-- Records for this exercise start --
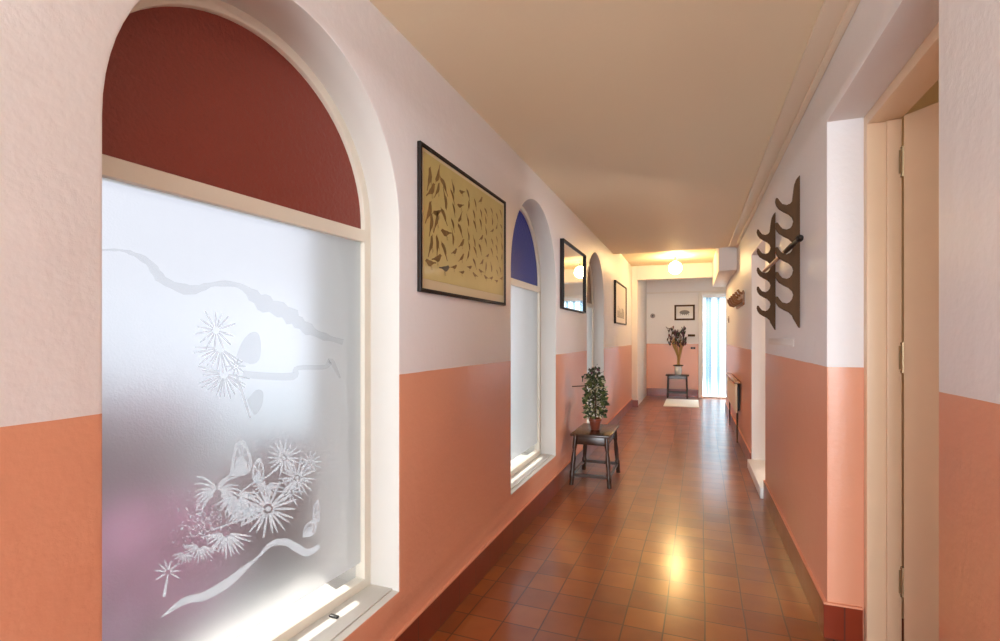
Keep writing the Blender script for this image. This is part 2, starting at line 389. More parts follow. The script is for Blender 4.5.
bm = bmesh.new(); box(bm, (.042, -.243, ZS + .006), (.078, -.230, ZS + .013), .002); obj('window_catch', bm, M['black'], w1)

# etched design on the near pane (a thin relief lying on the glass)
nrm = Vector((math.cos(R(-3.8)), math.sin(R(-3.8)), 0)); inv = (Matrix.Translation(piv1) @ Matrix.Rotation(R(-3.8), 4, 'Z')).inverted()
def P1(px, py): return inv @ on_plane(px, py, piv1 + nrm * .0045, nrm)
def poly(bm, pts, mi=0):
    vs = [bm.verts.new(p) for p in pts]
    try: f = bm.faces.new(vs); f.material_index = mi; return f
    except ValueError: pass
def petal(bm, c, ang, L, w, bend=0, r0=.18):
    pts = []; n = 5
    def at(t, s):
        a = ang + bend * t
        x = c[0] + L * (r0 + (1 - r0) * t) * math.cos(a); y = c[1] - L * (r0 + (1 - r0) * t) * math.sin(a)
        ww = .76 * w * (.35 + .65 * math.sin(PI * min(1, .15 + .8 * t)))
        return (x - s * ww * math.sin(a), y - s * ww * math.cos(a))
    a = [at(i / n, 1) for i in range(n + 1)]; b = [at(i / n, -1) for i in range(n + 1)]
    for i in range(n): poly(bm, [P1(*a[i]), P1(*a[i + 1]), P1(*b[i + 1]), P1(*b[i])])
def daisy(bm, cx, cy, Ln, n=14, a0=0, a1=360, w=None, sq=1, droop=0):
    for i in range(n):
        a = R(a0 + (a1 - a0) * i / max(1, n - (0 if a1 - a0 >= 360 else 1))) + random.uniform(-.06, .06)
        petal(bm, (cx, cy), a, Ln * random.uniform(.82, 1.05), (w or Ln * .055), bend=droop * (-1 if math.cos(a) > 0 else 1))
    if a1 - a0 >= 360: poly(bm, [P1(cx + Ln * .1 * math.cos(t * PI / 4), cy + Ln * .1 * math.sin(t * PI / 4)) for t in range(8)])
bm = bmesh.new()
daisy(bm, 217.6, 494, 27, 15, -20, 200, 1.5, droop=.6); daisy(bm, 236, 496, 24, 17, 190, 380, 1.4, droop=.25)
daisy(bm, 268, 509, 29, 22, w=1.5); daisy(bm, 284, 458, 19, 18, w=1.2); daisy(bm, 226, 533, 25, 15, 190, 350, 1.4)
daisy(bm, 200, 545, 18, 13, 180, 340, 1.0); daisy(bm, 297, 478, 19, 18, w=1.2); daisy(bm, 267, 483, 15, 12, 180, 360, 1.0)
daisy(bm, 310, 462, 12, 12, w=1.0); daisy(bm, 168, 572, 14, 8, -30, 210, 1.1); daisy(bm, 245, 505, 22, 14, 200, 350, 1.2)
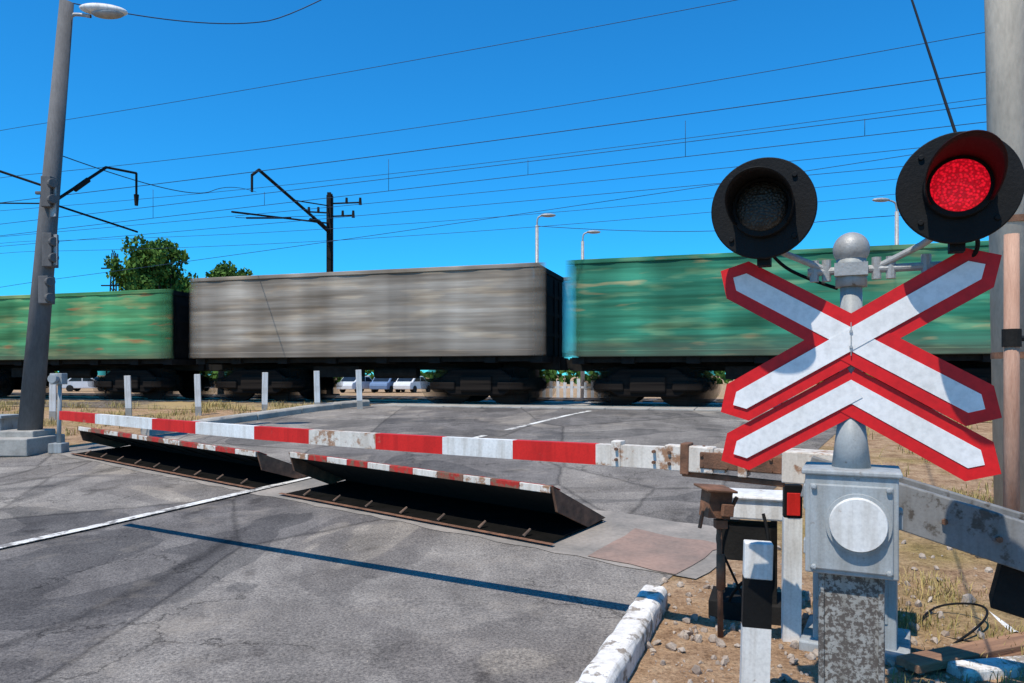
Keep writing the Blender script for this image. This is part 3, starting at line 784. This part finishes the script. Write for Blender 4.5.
-- Records for this exercise end --
- What is needed: Repeat the records word for word. Any picture in them should be left out.

- Output of the task:
Keep writing the Blender script for this image. This is part 2, starting at line 389. More parts follow. The script is for Blender 4.5.
bm = bmesh.new(); box(bm, (.042, -.243, ZS + .006), (.078, -.230, ZS + .013), .002); obj('window_catch', bm, M['black'], w1)

# etched design on the near pane (a thin relief lying on the glass)
nrm = Vector((math.cos(R(-3.8)), math.sin(R(-3.8)), 0)); inv = (Matrix.Translation(piv1) @ Matrix.Rotation(R(-3.8), 4, 'Z')).inverted()
def P1(px, py): return inv @ on_plane(px, py, piv1 + nrm * .0045, nrm)
def poly(bm, pts, mi=0):
    vs = [bm.verts.new(p) for p in pts]
    try: f = bm.faces.new(vs); f.material_index = mi; return f
    except ValueError: pass
def petal(bm, c, ang, L, w, bend=0, r0=.18):
    pts = []; n = 5
    def at(t, s):
        a = ang + bend * t
        x = c[0] + L * (r0 + (1 - r0) * t) * math.cos(a); y = c[1] - L * (r0 + (1 - r0) * t) * math.sin(a)
        ww = .76 * w * (.35 + .65 * math.sin(PI * min(1, .15 + .8 * t)))
        return (x - s * ww * math.sin(a), y - s * ww * math.cos(a))
    a = [at(i / n, 1) for i in range(n + 1)]; b = [at(i / n, -1) for i in range(n + 1)]
    for i in range(n): poly(bm, [P1(*a[i]), P1(*a[i + 1]), P1(*b[i + 1]), P1(*b[i])])
def daisy(bm, cx, cy, Ln, n=14, a0=0, a1=360, w=None, sq=1, droop=0):
    for i in range(n):
        a = R(a0 + (a1 - a0) * i / max(1, n - (0 if a1 - a0 >= 360 else 1))) + random.uniform(-.06, .06)
        petal(bm, (cx, cy), a, Ln * random.uniform(.82, 1.05), (w or Ln * .055), bend=droop * (-1 if math.cos(a) > 0 else 1))
    if a1 - a0 >= 360: poly(bm, [P1(cx + Ln * .1 * math.cos(t * PI / 4), cy + Ln * .1 * math.sin(t * PI / 4)) for t in range(8)])
bm = bmesh.new()
daisy(bm, 217.6, 494, 27, 15, -20, 200, 1.5, droop=.6); daisy(bm, 236, 496, 24, 17, 190, 380, 1.4, droop=.25)
daisy(bm, 268, 509, 29, 22, w=1.5); daisy(bm, 284, 458, 19, 18, w=1.2); daisy(bm, 226, 533, 25, 15, 190, 350, 1.4)
daisy(bm, 200, 545, 18, 13, 180, 340, 1.0); daisy(bm, 297, 478, 19, 18, w=1.2); daisy(bm, 267, 483, 15, 12, 180, 360, 1.0)
daisy(bm, 310, 462, 12, 12, w=1.0); daisy(bm, 168, 572, 14, 8, -30, 210, 1.1); daisy(bm, 245, 505, 22, 14, 200, 350, 1.2)
Keep writing the Blender script for this image. This is part 3, starting at line 784. This part finishes the script. Write for Blender 4.5.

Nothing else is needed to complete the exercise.